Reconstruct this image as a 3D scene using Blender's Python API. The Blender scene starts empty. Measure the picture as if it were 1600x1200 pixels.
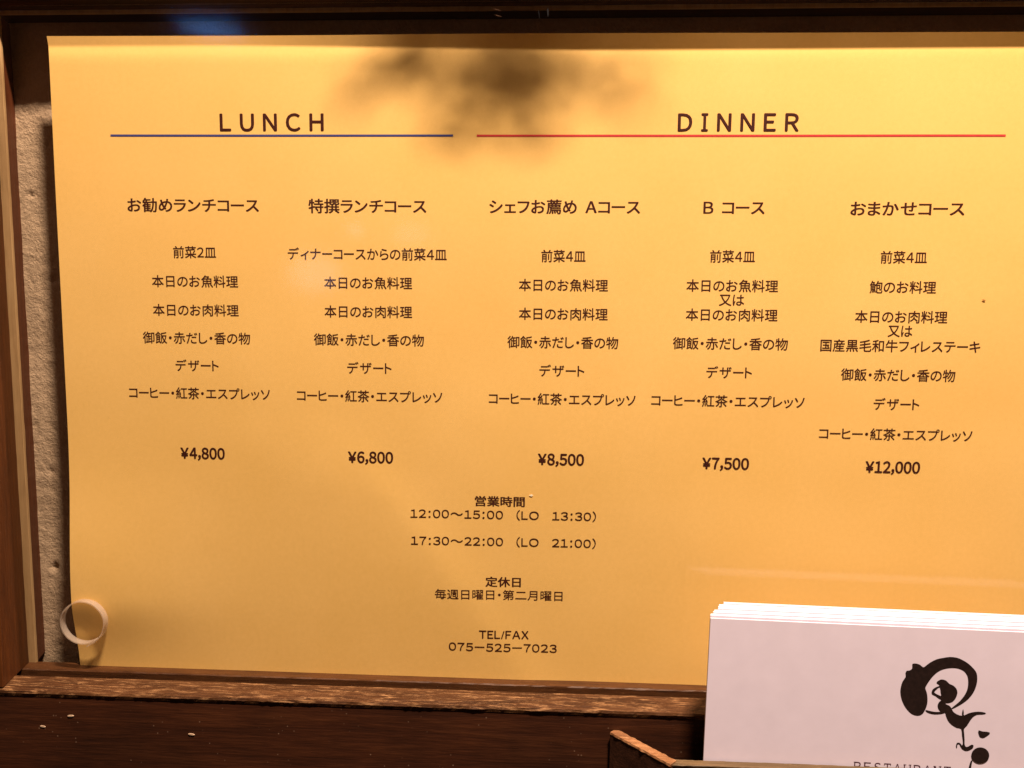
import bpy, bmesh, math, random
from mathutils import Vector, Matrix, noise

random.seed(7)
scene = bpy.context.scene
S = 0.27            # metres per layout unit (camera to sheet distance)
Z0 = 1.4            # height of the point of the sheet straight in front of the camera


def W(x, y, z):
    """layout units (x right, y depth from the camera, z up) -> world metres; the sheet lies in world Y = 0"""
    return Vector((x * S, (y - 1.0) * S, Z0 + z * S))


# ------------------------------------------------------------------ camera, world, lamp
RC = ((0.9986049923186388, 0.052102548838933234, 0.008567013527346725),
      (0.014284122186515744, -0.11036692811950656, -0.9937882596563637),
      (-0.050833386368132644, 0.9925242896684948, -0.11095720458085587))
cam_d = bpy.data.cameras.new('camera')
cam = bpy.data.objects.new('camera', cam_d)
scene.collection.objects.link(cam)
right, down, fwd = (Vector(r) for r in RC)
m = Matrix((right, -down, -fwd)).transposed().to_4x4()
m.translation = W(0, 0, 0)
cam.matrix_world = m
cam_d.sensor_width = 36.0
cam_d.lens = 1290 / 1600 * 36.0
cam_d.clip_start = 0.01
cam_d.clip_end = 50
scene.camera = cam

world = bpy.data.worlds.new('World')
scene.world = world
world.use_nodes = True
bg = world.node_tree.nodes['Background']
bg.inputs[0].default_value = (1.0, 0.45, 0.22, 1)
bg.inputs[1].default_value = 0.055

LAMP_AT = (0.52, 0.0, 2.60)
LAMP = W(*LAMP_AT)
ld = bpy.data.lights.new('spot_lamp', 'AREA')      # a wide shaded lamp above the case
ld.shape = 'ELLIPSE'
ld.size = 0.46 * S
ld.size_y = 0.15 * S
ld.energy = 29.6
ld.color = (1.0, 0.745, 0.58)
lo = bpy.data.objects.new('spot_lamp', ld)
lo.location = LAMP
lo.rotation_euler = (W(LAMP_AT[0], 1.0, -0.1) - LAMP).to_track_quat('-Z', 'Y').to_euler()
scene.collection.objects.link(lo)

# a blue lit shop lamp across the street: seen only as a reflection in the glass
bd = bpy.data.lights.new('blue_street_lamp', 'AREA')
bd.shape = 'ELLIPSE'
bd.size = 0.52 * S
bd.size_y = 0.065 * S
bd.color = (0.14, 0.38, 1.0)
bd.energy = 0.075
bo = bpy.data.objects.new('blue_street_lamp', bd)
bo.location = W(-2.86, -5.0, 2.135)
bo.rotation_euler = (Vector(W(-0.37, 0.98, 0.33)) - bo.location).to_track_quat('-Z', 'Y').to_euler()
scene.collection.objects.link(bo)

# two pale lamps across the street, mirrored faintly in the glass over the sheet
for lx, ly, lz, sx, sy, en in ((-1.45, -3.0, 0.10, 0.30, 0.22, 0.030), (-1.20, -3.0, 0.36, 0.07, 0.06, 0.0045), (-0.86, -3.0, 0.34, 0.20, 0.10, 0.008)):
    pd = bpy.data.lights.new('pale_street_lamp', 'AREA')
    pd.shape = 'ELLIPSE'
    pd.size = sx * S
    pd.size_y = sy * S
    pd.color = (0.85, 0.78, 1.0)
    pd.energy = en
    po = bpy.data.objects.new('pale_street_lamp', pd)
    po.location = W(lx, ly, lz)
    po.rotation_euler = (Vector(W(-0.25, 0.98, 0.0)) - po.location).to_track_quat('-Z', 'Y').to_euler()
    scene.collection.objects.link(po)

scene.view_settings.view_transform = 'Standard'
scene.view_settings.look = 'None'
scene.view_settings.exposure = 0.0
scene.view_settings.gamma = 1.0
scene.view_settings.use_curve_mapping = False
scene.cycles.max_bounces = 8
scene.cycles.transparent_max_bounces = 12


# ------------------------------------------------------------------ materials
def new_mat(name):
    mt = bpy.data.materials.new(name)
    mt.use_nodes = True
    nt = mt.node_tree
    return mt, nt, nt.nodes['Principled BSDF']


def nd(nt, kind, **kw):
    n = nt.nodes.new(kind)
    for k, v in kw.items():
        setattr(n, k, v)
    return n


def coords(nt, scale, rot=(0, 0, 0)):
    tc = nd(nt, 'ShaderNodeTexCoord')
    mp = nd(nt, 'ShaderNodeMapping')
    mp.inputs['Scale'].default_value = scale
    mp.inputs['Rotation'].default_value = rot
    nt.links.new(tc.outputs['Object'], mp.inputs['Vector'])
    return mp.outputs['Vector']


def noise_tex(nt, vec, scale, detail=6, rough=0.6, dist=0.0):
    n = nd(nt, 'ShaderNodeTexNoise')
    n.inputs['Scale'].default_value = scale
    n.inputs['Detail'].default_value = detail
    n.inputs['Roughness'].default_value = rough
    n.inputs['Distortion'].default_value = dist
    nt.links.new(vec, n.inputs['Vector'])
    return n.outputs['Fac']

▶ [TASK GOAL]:
From the material above, copy everything exactly but the pictures.

▶ [COMPLETE ANSWER]:
Reconstruct this image as a 3D scene using Blender's Python API. The Blender scene starts empty. Measure the picture as if it were 1600x1200 pixels.
import bpy, bmesh, math, random
from mathutils import Vector, Matrix, noise

random.seed(7)
scene = bpy.context.scene
S = 0.27            # metres per layout unit (camera to sheet distance)
Z0 = 1.4            # height of the point of the sheet straight in front of the camera


def W(x, y, z):
    """layout units (x right, y depth from the camera, z up) -> world metres; the sheet lies in world Y = 0"""
    return Vector((x * S, (y - 1.0) * S, Z0 + z * S))


# ------------------------------------------------------------------ camera, world, lamp
RC = ((0.9986049923186388, 0.052102548838933234, 0.008567013527346725),
      (0.014284122186515744, -0.11036692811950656, -0.9937882596563637),
      (-0.050833386368132644, 0.9925242896684948, -0.11095720458085587))
cam_d = bpy.data.cameras.new('camera')
cam = bpy.data.objects.new('camera', cam_d)
scene.collection.objects.link(cam)
right, down, fwd = (Vector(r) for r in RC)
m = Matrix((right, -down, -fwd)).transposed().to_4x4()
m.translation = W(0, 0, 0)
cam.matrix_world = m
cam_d.sensor_width = 36.0
cam_d.lens = 1290 / 1600 * 36.0
cam_d.clip_start = 0.01
cam_d.clip_end = 50
scene.camera = cam

world = bpy.data.worlds.new('World')
scene.world = world
world.use_nodes = True
bg = world.node_tree.nodes['Background']
bg.inputs[0].default_value = (1.0, 0.45, 0.22, 1)
bg.inputs[1].default_value = 0.055

LAMP_AT = (0.52, 0.0, 2.60)
LAMP = W(*LAMP_AT)
ld = bpy.data.lights.new('spot_lamp', 'AREA')      # a wide shaded lamp above the case
ld.shape = 'ELLIPSE'
ld.size = 0.46 * S
ld.size_y = 0.15 * S
ld.energy = 29.6
ld.color = (1.0, 0.745, 0.58)
lo = bpy.data.objects.new('spot_lamp', ld)
lo.location = LAMP
lo.rotation_euler = (W(LAMP_AT[0], 1.0, -0.1) - LAMP).to_track_quat('-Z', 'Y').to_euler()
scene.collection.objects.link(lo)

# a blue lit shop lamp across the street: seen only as a reflection in the glass
bd = bpy.data.lights.new('blue_street_lamp', 'AREA')
bd.shape = 'ELLIPSE'
bd.size = 0.52 * S
bd.size_y = 0.065 * S
bd.color = (0.14, 0.38, 1.0)
bd.energy = 0.075
bo = bpy.data.objects.new('blue_street_lamp', bd)
bo.location = W(-2.86, -5.0, 2.135)
bo.rotation_euler = (Vector(W(-0.37, 0.98, 0.33)) - bo.location).to_track_quat('-Z', 'Y').to_euler()
scene.collection.objects.link(bo)

# two pale lamps across the street, mirrored faintly in the glass over the sheet
for lx, ly, lz, sx, sy, en in ((-1.45, -3.0, 0.10, 0.30, 0.22, 0.030), (-1.20, -3.0, 0.36, 0.07, 0.06, 0.0045), (-0.86, -3.0, 0.34, 0.20, 0.10, 0.008)):
    pd = bpy.data.lights.new('pale_street_lamp', 'AREA')
    pd.shape = 'ELLIPSE'
    pd.size = sx * S
    pd.size_y = sy * S
    pd.color = (0.85, 0.78, 1.0)
    pd.energy = en
    po = bpy.data.objects.new('pale_street_lamp', pd)
    po.location = W(lx, ly, lz)
    po.rotation_euler = (Vector(W(-0.25, 0.98, 0.0)) - po.location).to_track_quat('-Z', 'Y').to_euler()
    scene.collection.objects.link(po)

scene.view_settings.view_transform = 'Standard'
scene.view_settings.look = 'None'
scene.view_settings.exposure = 0.0
scene.view_settings.gamma = 1.0
scene.view_settings.use_curve_mapping = False
scene.cycles.max_bounces = 8
scene.cycles.transparent_max_bounces = 12


# ------------------------------------------------------------------ materials
def new_mat(name):
    mt = bpy.data.materials.new(name)
    mt.use_nodes = True
    nt = mt.node_tree
    return mt, nt, nt.nodes['Principled BSDF']


def nd(nt, kind, **kw):
    n = nt.nodes.new(kind)
    for k, v in kw.items():
        setattr(n, k, v)
    return n


def coords(nt, scale, rot=(0, 0, 0)):
    tc = nd(nt, 'ShaderNodeTexCoord')
    mp = nd(nt, 'ShaderNodeMapping')
    mp.inputs['Scale'].default_value = scale
    mp.inputs['Rotation'].default_value = rot
    nt.links.new(tc.outputs['Object'], mp.inputs['Vector'])
    return mp.outputs['Vector']


def noise_tex(nt, vec, scale, detail=6, rough=0.6, dist=0.0):
    n = nd(nt, 'ShaderNodeTexNoise')
    n.inputs['Scale'].default_value = scale
    n.inputs['Detail'].default_value = detail
    n.inputs['Roughness'].default_value = rough
    n.inputs['Distortion'].default_value = dist
    nt.links.new(vec, n.inputs['Vector'])
    return n.outputs['Fac']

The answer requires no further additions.